PS 46-55
The influence of climate and land cover on boreal forest wildfires
Wildfire activity in boreal forests is projected to increase dramatically in response to anthropogenic climate change. Regional climate conditions are a major top-down control of fire regimes, but bottom-up factors, such as vegetation composition, can also strongly affect fire occurrence and spread by changing microclimate, fuel load, and the spatial arrangement of flammable fuels. Fires often burn out when switching between fuel types or encountering firebreaks such as water bodies, demonstrating how mosaics of land-cover classes can decrease fire spread across a landscape. Thus the spatial arrangement of fuels, land-cover composition, and land-cover configuration may play an equally important role to climate in driving fire-regime dynamics at landscape to regional scales. A rigorous assessment is needed to elucidate how land cover interacts with climate to influence boreal fire regimes and how the interactions may shift in response to climate or land-cover change.
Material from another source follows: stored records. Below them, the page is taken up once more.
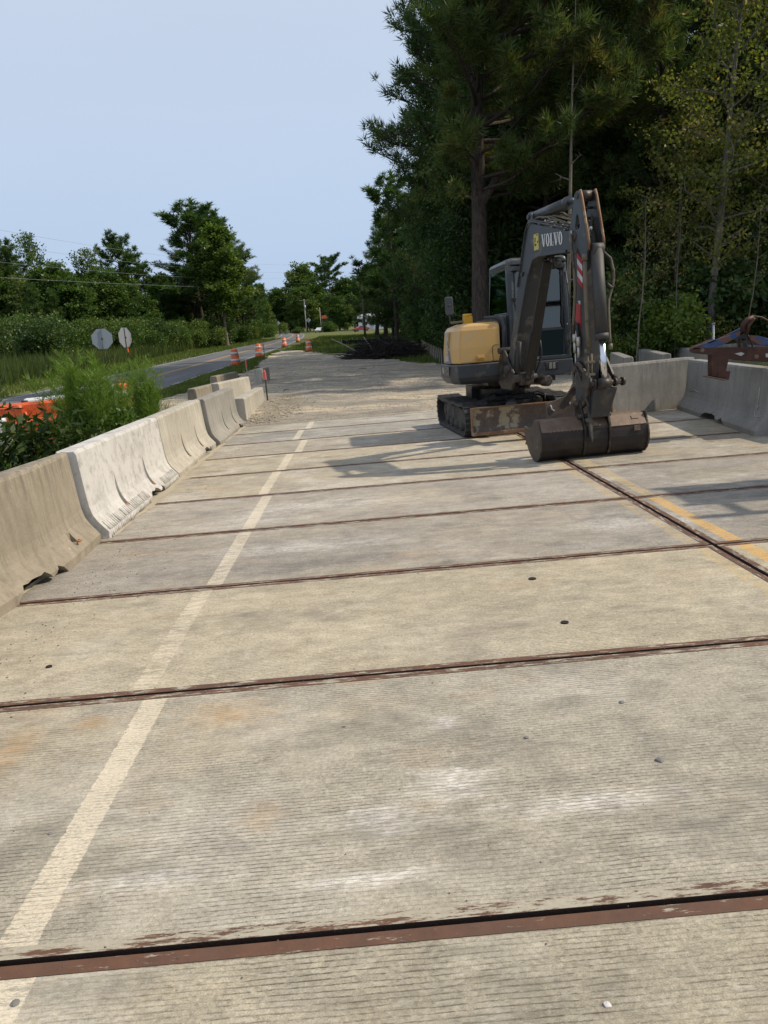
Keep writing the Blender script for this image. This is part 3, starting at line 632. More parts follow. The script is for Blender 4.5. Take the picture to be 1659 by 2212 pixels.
# side lettering panel on the hood: grey wedge and vertical white characters
def text_mesh(body, size, ext=.002, bold=.0, font_shear=0):
    cu = bpy.data.curves.new('t', 'FONT'); cu.body = body; cu.size = size; cu.extrude = ext; cu.offset = bold; cu.align_x = 'CENTER'; cu.align_y = 'CENTER'
    o = bpy.data.objects.new('t', cu); C.objects.link(o); dg = bpy.context.evaluated_depsgraph_get(); dg.update()
    me = bpy.data.meshes.new_from_object(o.evaluated_get(dg)); bpy.data.objects.remove(o); bpy.data.curves.remove(cu); return me
def place_mesh(name, me, M_, mat, parent):
    me.transform(Matrix.Translation(-Vector(EX.location)) @ M_); me.materials.clear(); me.materials.append(mat); me.name = name
    o = bpy.data.objects.new(name, me); link(o, parent); return o
M_decalg = simple('decal_grey', (.17, .17, .185), .6); M_decalw = simple('decal_letter', (.40, .40, .40), .6)
b = MB(U); b.prism([(-1.046, .78, 1.25), (-1.046, .31, 1.25), (-1.036, .42, 1.42), (-1.030, .45, 1.47), (-1.030, .62, 1.47)], (.012, 0, 0)); part(b, 'decal_wedge', M_decalg, hood)
side = U @ Matrix.Translation((-1.046, .53, 1.53)) @ Matrix(((0, 0, -1, 0), (0, -1, 0, 0), (-1, 0, 0, 0), (0, 0, 0, 1)))
# column of rotated characters: text x axis runs down, read from the side
side = U @ Matrix.Translation((-1.040, .53, 1.555)) @ Matrix(((0, 0, -1, 0), (0, 1, 0, 0), (1, 0, 0, 0), (0, 0, 0, 1)))
place_mesh('model_lettering', text_mesh('ECR58', .165, .006, .006), side, M_decalw, hood)
side2 = U @ Matrix.Translation((-1.054, .54, 1.30)) @ Matrix(((0, 0, -1, 0), (0, -1, 0, 0), (1, 0, 0, 0), (0, 0, 0, 1))).to_4x4()
b = MB(U); b.box((-1.052, .55, 1.335), (.008, .25, .09)); part(b, 'decal_patch', M_decalw, hood)
# mirror left of the hood
b = MB(U); b.tube([(-.90, .62, 1.90), (-.90, .60, 1.93), (-.965, .55, 1.945), (-.975, .5, 2.0), (-.975, .5, 2.16)], .014, 8); mr = part(b, 'mirror_arm', M_dark)
b = MB(U); b.prism([(x, .47, z) for x, z in ((-1.045, 2.10), (-1.03, 2.06), (-.92, 2.06), (-.905, 2.10), (-.91, 2.33), (-.93, 2.36), (-1.03, 2.36), (-1.045, 2.33))], (0, .05, 0)); b.cyl((-.975, .445, 2.22), (-.975, .47, 2.22), .02, n=10); part(b, 'mirror_head', simple('mirror_back', (.05, .053, .056), .5), mr, .012)
# cab ----------------------------------------------------------
M_cab = simple('cab_paint', (.026, .031, .034), .38, 0, .1, 3, 0, dirt=(.085, .085, .08), dirt_amt=.15, dirt_scale=3)
cx0, cx1, cy0, cy1 = -.09, .95, .02, 1.50
b = MB(U); b.prism([(cx0, -.04, .955), (cx1-.15, -.04, .93), (cx1+.02, -.04, 1.0), (cx1+.02, -.04, 1.20), (cx0, -.04, 1.20)], (0, 1.6, 0)); base_ = part(b, 'cab_base', M_dark, None, .02)
b = MB(U)
for i in range(3): b.tube([(.18, -.048, 1.135-i*.018), (.26, -.048, 1.137-i*.018)], .003, 5)
part(b, 'vent_slot', M_grease, base_)
b = MB(U); b.box((.60, -.045, 1.10), (.22, .02, .13)); part(b, 'lamp_bezel', M_grease, base_, .01)
for x in (.572, .632):
    b = MB(U); b.box((x, -.058, 1.10), (.046, .012, .10)); part(b, 'headlight', simple('lamp_lens', (.22, .21, .19), .3), base_, .004)
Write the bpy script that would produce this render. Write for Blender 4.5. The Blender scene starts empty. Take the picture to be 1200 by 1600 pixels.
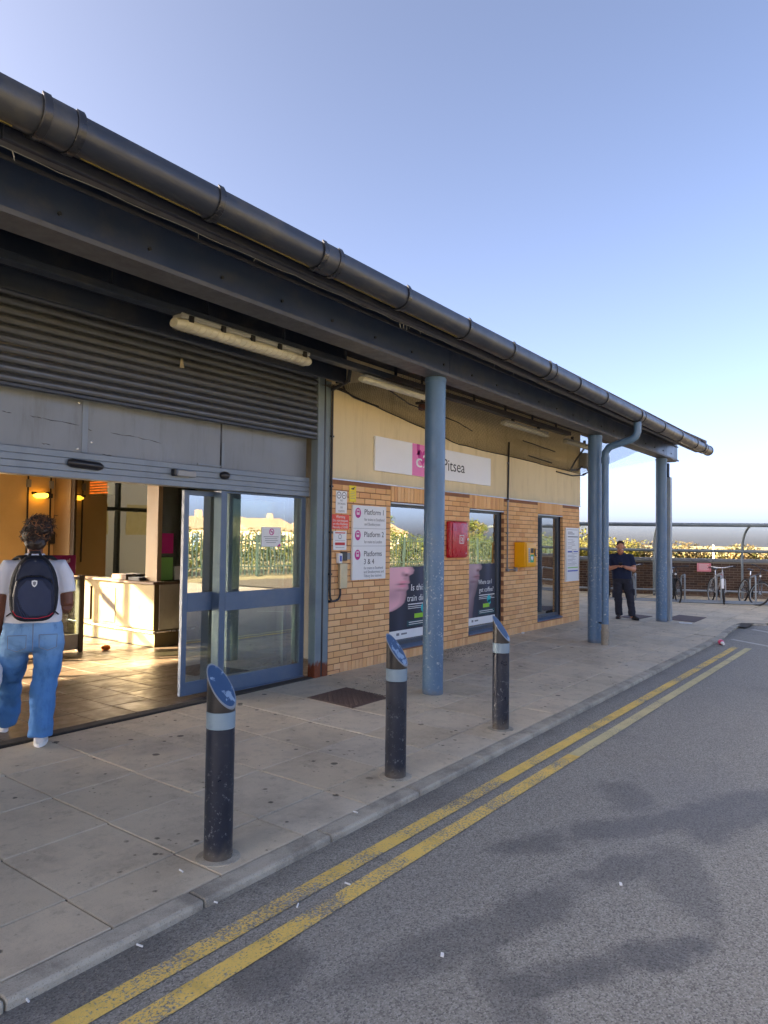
import bpy, bmesh, math, random
from math import sin, cos, pi, radians, sqrt, atan2, hypot, exp
from mathutils import Vector, Matrix, noise as mnoise
random.seed(7)
S = bpy.context.scene
C = S.collection

# ------------------------------------------------------------------ camera, sky, sun, exposure
F_PX, YAW, PITCH, ROLL, CAM_H = 1122.69, 0.6434, 0.0369, 0.0125, 1.6828
fw = Vector((cos(YAW)*cos(PITCH), sin(YAW)*cos(PITCH), sin(PITCH)))
rt = Vector((sin(YAW), -cos(YAW), 0)); up = rt.cross(fw)
r2 = rt*cos(ROLL) + up*sin(ROLL); u2 = -rt*sin(ROLL) + up*cos(ROLL)
cd = bpy.data.cameras.new('camera'); cam = bpy.data.objects.new('camera', cd); C.objects.link(cam)
m3 = Matrix((r2, u2, -fw)).transposed().to_4x4(); m3.translation = (0, 0, CAM_H); cam.matrix_world = m3
cd.sensor_fit = 'VERTICAL'; cd.sensor_height = 36; cd.lens = F_PX/1600*36; cd.clip_end = 2000; cd.clip_start = .05
S.camera = cam
SUN_AZ, SUN_EL = radians(141), radians(18)
w = bpy.data.worlds.new('World'); S.world = w; w.use_nodes = True
wn = w.node_tree.nodes; bg = wn['Background']; sk = wn.new('ShaderNodeTexSky'); sk.sky_type = 'NISHITA'
sk.sun_disc = False; sk.sun_elevation = SUN_EL; sk.sun_rotation = pi/2 - SUN_AZ
sk.air_density = .2; sk.dust_density = 3.0; sk.ozone_density = .2; sk.altitude = 0
w.node_tree.links.new(sk.outputs[0], bg.inputs[0]); bg.inputs[1].default_value = .05
sl = bpy.data.lights.new('sun', 'SUN'); sl.energy = 5.0; sl.angle = radians(.6); sl.color = (1, .80, .52)
so = bpy.data.objects.new('sun', sl); C.objects.link(so)
sd = Vector((cos(SUN_AZ)*cos(SUN_EL), sin(SUN_AZ)*cos(SUN_EL), sin(SUN_EL)))
so.rotation_euler = sd.to_track_quat('Z', 'Y').to_euler(); so.location = sd*60
S.view_settings.view_transform = 'Standard'; S.view_settings.look = 'None'
S.view_settings.gamma = 1; S.view_settings.use_curve_mapping = False
S.view_settings.exposure = 4.2
S.render.engine = 'CYCLES'
S.cycles.max_bounces = 10; S.cycles.diffuse_bounces = 5; S.cycles.glossy_bounces = 4
S.cycles.transparent_max_bounces = 16; S.cycles.transmission_bounces = 6
S.cycles.sample_clamp_indirect = 6; S.cycles.caustics_reflective = False; S.cycles.caustics_refractive = False

# ------------------------------------------------------------------ helpers
ORG = {}
def srgb(r, g, b):
    f = lambda c: (c/255/12.92 if c/255 <= .04045 else ((c/255+.055)/1.055)**2.4)
    return (f(r), f(g), f(b))
def tag(o, label=None, cat=None, group=None, kind=None):
    if label: o['label'] = label
    if cat: o['category'] = cat
    if group: o['group'] = group
    if kind: o['kind'] = kind
    return o
def thing(name, label, cat, loc=(0, 0, 0), group=None):
    o = bpy.data.objects.new(name, None); C.objects.link(o); o.location = loc; o.empty_display_size = .1
    ORG[o] = Vector(loc); tag(o, label, cat, group); return o
class MB:
    def __init__(s): s.v = []; s.f = []
    def add(s, vs, fs):
        n = len(s.v); s.v += [tuple(v) for v in vs]; s.f += [tuple(i+n for i in f) for f in fs]; return s
    def box(s, x0, y0, z0, x1, y1, z1):
        return s.add([(x0,y0,z0),(x1,y0,z0),(x1,y1,z0),(x0,y1,z0),(x0,y0,z1),(x1,y0,z1),(x1,y1,z1),(x0,y1,z1)],
                     [(3,2,1,0),(4,5,6,7),(0,1,5,4),(1,2,6,5),(2,3,7,6),(3,0,4,7)])
    def obox(s, c, ax, ay, az):
        c, ax, ay, az = map(Vector, (c, ax, ay, az)); vs = []
        for k in (-1, 1):
            for (i, j) in ((-1,-1),(1,-1),(1,1),(-1,1)): vs.append(c+ax*i+ay*j+az*k)
        return s.add(vs, [(3,2,1,0),(4,5,6,7),(0,1,5,4),(1,2,6,5),(2,3,7,6),(3,0,4,7)])
    def loft(s, rings, cap=True, closed=False):
        n = len(rings[0]); m = len(rings); b = len(s.v)
        for r in rings: s.v += [tuple(p) for p in r]
        for i in range(m if closed else m-1):
            a, c = b+i*n, b+((i+1) % m)*n
            for j in range(n): s.f.append((a+j, a+(j+1) % n, c+(j+1) % n, c+j))
        if cap and not closed:
            s.f.append(tuple(b+j for j in reversed(range(n)))); s.f.append(tuple(b+(m-1)*n+j for j in range(n)))
        return s
    def tube(s, pts, r, n=8, cap=True, hint=None, ry=None, closed=False):
        pts = [Vector(p) for p in pts]; m = len(pts); rs = r if isinstance(r, (list, tuple)) else [r]*m
        rys = ry if isinstance(ry, (list, tuple)) else ([ry]*m if ry else rs); rings = []
        T = []
        for i in range(m):
            if closed: t = pts[(i+1) % m]-pts[i-1]
            else: t = pts[min(i+1, m-1)]-pts[max(i-1, 0)]
            T.append(t.normalized() if t.length > 1e-9 else Vector((0, 0, 1)))
        a = Vector(hint) if hint else (Vector((0, 0, 1)) if abs(T[0].z) < .9 else Vector((1, 0, 0)))
        for i in range(m):
            a = (a-T[i]*a.dot(T[i])); a = a.normalized() if a.length > 1e-6 else T[i].orthogonal().normalized()
            b = T[i].cross(a)
            rings.append([pts[i]+a*(cos(2*pi*k/n)*rs[i])+b*(sin(2*pi*k/n)*rys[i]) for k in range(n)])
        return s.loft(rings, cap, closed)
    def cyl(s, c, r, z0, z1, n=24): return s.tube([(c[0], c[1], z0), (c[0], c[1], z1)], r, n, hint=(1, 0, 0))
    def lathe(s, c, prof, n=24):
        return s.loft([[(c[0]+r*cos(2*pi*k/n), c[1]+r*sin(2*pi*k/n), c[2]+z) for k in range(n)] for r, z in prof])
    def ell(s, c, rx, ry, rz, n=16, m=10, rot=None):
        c = Vector(c); rings = []
        for i in range(m+1):
            t = -pi/2+pi*i/m; t = max(-pi/2+.12, min(pi/2-.12, t)); ring = []
            for k in range(n):
                p = Vector((rx*cos(t)*cos(2*pi*k/n), ry*cos(t)*sin(2*pi*k/n), rz*sin(t)))
                if rot: p = rot @ p
                ring.append(c+p)
            rings.append(ring)
        return s.loft(rings)
    def poly(s, pts, d):
        d = Vector(d); pts = [Vector(p) for p in pts]; return s.loft([pts, [p+d for p in pts]])
    def quad(s, a, b, c, d): return s.add([a, b, c, d], [(0, 1, 2, 3)])
    def xf(s, M): s.v = [tuple(M @ Vector(v)) for v in s.v]; return s
    def mesh(s, name, org=(0, 0, 0), smooth=False, bevel=0, seg=1):
        me = bpy.data.meshes.new(name); ox, oy, oz = org
        me.from_pydata([(a-ox, b-oy, c-oz) for a, b, c in s.v], [], s.f)
        bm = bmesh.new(); bm.from_mesh(me)
        bmesh.ops.recalc_face_normals(bm, faces=bm.faces)
        if bevel:
            es = [e for e in bm.edges if len(e.link_faces) == 2 and e.calc_face_angle(0) > .5]
            bmesh.ops.bevel(bm, geom=es, offset=bevel, segments=seg, profile=.6, affect='EDGES', clamp_overlap=True)
        bm.to_mesh(me); bm.free()
        if smooth:
            me.shade_smooth()
            if smooth != 'all':
                try: me.set_sharp_from_angle(angle=radians(38))
                except Exception: pass
        return me
    def build(s, name, mat, parent=None, smooth=False, bevel=0, seg=1, kind=None, label=None):
        org = ORG.get(parent, Vector((0, 0, 0))) if parent else Vector((0, 0, 0))
        me = s.mesh(name, org, smooth, bevel, seg)
        o = bpy.data.objects.new(name, me); C.objects.link(o); o.parent = parent; ORG[o] = org
        if mat: me.materials.append(mat)
        if kind: o['kind'] = kind
        if label: o['label'] = label
        return o
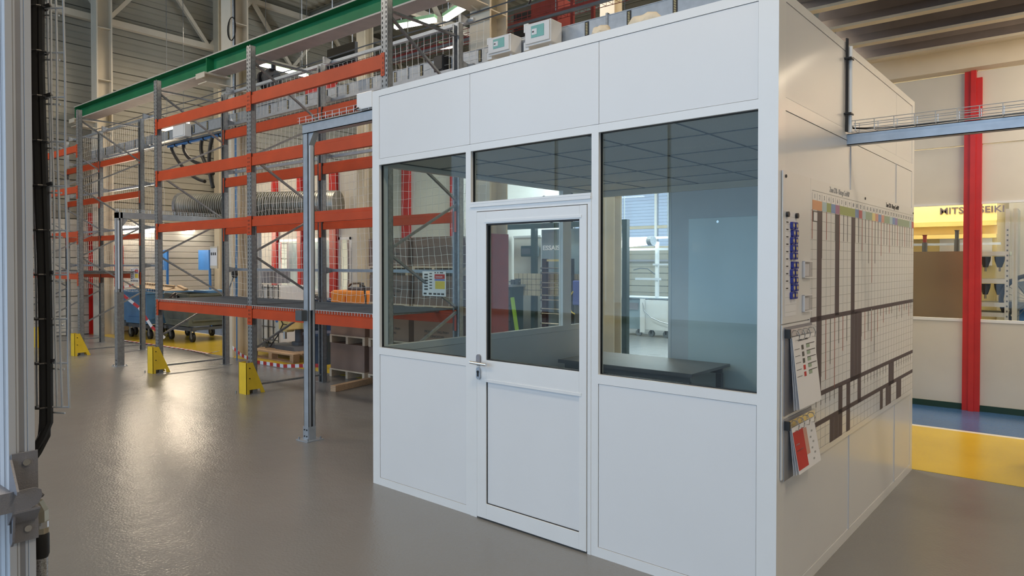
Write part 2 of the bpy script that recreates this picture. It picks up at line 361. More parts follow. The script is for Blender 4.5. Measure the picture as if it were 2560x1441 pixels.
# mezzanine underside
mz = ob('ceiling_mezzanine', B().box(-1.95, 5.6, 4.30, 6.6, 9.3, 4.45), 'slate', kind='structure')
rb = B()
for i in range(57): rb.box(-1.95 + i * .15, 5.6, 4.24, -1.95 + i * .15 + .07, 9.3, 4.30)
ob('deck_rib', rb, 'slate', mz, kind='stuff')
jf = B().box(-1.93, 0, 3.86, 6.6, .10, 3.885).mesh('joist_flange', M['creamd'])
js = B().prism([(.10, 3.885), (.07, 3.885), (.20, 4.02), (.24, 4.12), (.30, 4.24), (.34, 4.24), (.30, 4.10), (.26, 4.0)], 'x', -1.93, 6.6).mesh('joist_web', M['mauve'])  # darker web colour paints in the shade between the cream flanges
for Y0 in (5.70, 6.32, 6.95, 7.60, 8.24): q_ = put('joist_flange', jf, mz, (0, Y0, 0)); put('joist_web', js, q_, (0, 0, 0))
ob('joist', B().prism([(9.02, 3.80), (9.22, 3.80), (9.22, 3.83), (9.10, 3.84), (9.06, 4.05), (8.60, 4.12), (8.60, 4.10), (9.02, 4.02)], 'x', -1.93, 6.6), 'cream', mz)

# ------------------------------------------------------------------ CRANE BEAM
t = th('crane_beam', 'long green steel crane rail beam with pale flange edges above the racking', 'beam', (-17.65, 5.92, 4.93))
LB = 24.0
ob('web', B().box(0, .14, .02, LB, .16, .29), 'green', t)
ob('web_face', B().box(0, .02, .02, .01, .28, .29), 'green', t)
ob('top_flange', B().box(0, 0, .285, LB, .30, .305), 'flange', t); ob('painted_underside', B().box(.0, .004, .282, LB, .296, .285), 'green', t)
ob('bottom_flange', B().box(0, 0, 0, LB, .30, .02), 'mauve', t)
ob('bottom_edge', B().box(0, -.003, 0, LB, 0, .02), 'flange', t, label='pale edge of the bottom flange')
for x_ in (6.05, 12.05, 18.05):
    ob('stiffener', B().box(x_, .01, .02, x_ + .02, .14, .285), 'green', t)

# ------------------------------------------------------------------ PALLET RACKS
ZH = 4.42
def upright_mesh(zh=ZH, flip=1):
    w_, d, tk = .105, .068, .003
    b = B(); y0 = 0
    for a, c in ((-w_/2, -.036), (-.022, -.008), (.008, .022), (.036, w_/2)): b.box(a, 0, 0, c, tk, zh)
    k = 0; z = .03
    while z < zh - .03:
        for s_ in (-1, 1): b.box(s_ * .022, 0, z + .026, s_ * .036, tk, z + .05)
        z += .05
    b.box(-.009, 0, 0, .009, tk, zh)
    b.box(-w_/2, 0, 0, -w_/2 + tk, d, zh).box(w_/2 - tk, 0, 0, w_/2, d, zh)
    b.box(-w_/2, d - tk, 0, -w_/2 + .025, d, zh).box(w_/2 - .025, d - tk, 0, w_/2, d, zh)
    b.box(-.09, -.03, 0, .09, d + .03, .006)
    if flip < 0: b.v = [(x, -y, z) for x, y, z in b.v]
    return b.mesh('upright', M['galv'])
UPF, UPB = upright_mesh(), upright_mesh(flip=-1)
DEP = 1.13     # front face to back face
def slat_pairs(t, x, phase=0):
    """zigzag bracing between front and back upright of a frame"""
    yf, yb = .055, DEP - .055
    segs = [(4.28, 4.28)]
    z = 4.24
    while z > .75: segs += [(z, z - .62)]; segs += [(z - 1.2, z - .66)] if z - 1.2 > .1 else []; z -= 1.24
    segs += [(.10, .10)]
    for a, c in segs: ob('brace', B().bar((x, yf, a), (x, yb, c), .030, .024), 'galv', t)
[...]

In this study, we used geospatial land cover data and historic weather station records to investigate boreal-forest fires in Alaska for the period of 2002-2011. Specifically we assessed how forest fires are influenced by climate, how and which vegetation classes burn, and how vegetation burning shifts under different climatic conditions.
Results/Conclusions
Mean summer climate moisture index (precipitation minus potential evapotranspiration) was correlated with annual area burned (r = -0.68, p = 0.035), total number of fires (r = -0.85, p < 0.01), and the number of large fires (>500 km2; r = -0.60, p = 0.07). Area burned was related positively to percent cover of coniferous forest and woody wetland, and negatively to percent cover of shrub scrub, dwarf scrub, and fuel-free areas. Fires preferentially burned coniferous forest across large gradients of climate moisture index, but all land-cover types burned more under warmer and drier conditions. Land-cover contagion increased significantly with area burned, and land cover played a less important role in controlling fire regimes when weather conditions were more favorable for forest burning. These results suggest that reliable projections of boreal fire-regime change require consideration of the interactions between climate and land cover, as well as feedbacks from land-cover change.